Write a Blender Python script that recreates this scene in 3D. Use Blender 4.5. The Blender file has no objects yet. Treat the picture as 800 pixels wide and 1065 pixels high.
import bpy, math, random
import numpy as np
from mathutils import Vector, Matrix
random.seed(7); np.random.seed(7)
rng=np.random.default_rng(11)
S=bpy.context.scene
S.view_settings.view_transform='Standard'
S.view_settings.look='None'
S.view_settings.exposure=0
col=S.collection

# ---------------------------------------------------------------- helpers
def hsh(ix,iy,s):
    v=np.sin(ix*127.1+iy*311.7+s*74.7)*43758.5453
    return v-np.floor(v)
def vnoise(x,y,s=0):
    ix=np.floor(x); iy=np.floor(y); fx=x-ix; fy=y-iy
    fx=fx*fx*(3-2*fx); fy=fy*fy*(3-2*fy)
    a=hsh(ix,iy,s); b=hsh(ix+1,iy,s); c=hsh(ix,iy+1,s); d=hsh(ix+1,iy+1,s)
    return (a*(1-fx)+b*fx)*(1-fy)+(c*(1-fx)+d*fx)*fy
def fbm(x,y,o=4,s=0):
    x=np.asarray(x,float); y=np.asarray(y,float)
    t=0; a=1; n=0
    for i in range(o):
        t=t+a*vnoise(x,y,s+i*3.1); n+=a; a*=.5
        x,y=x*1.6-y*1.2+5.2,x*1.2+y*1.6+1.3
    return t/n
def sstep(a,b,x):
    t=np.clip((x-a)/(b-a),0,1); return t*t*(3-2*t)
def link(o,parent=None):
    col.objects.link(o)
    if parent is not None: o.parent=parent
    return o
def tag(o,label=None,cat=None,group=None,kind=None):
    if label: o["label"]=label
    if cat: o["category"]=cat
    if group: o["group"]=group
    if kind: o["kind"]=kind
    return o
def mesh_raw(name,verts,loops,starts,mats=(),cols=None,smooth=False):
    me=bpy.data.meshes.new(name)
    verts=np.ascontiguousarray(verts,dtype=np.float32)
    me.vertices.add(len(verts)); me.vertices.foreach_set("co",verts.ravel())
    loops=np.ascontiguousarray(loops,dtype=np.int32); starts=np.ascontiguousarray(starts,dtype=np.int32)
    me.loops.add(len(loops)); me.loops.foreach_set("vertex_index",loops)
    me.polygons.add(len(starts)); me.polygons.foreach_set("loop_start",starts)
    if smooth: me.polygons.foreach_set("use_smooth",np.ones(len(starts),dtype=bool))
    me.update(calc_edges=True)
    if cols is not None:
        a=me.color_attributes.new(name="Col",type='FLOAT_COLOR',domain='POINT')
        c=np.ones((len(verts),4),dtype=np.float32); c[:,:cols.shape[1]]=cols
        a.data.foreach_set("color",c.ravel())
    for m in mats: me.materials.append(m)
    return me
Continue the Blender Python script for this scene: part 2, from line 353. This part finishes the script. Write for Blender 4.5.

◆ ◆ ◆ ◆ ◆ ◆ ◆

_Problem to solve:_ Copy every line of the records above, starting with the first, up to and including the line containing "col=S.collection".

_Worked solution:_
Write a Blender Python script that recreates this scene in 3D. Use Blender 4.5. The Blender file has no objects yet. Treat the picture as 800 pixels wide and 1065 pixels high.
import bpy, math, random
import numpy as np
from mathutils import Vector, Matrix
random.seed(7); np.random.seed(7)
rng=np.random.default_rng(11)
S=bpy.context.scene
S.view_settings.view_transform='Standard'
S.view_settings.look='None'
S.view_settings.exposure=0
col=S.collection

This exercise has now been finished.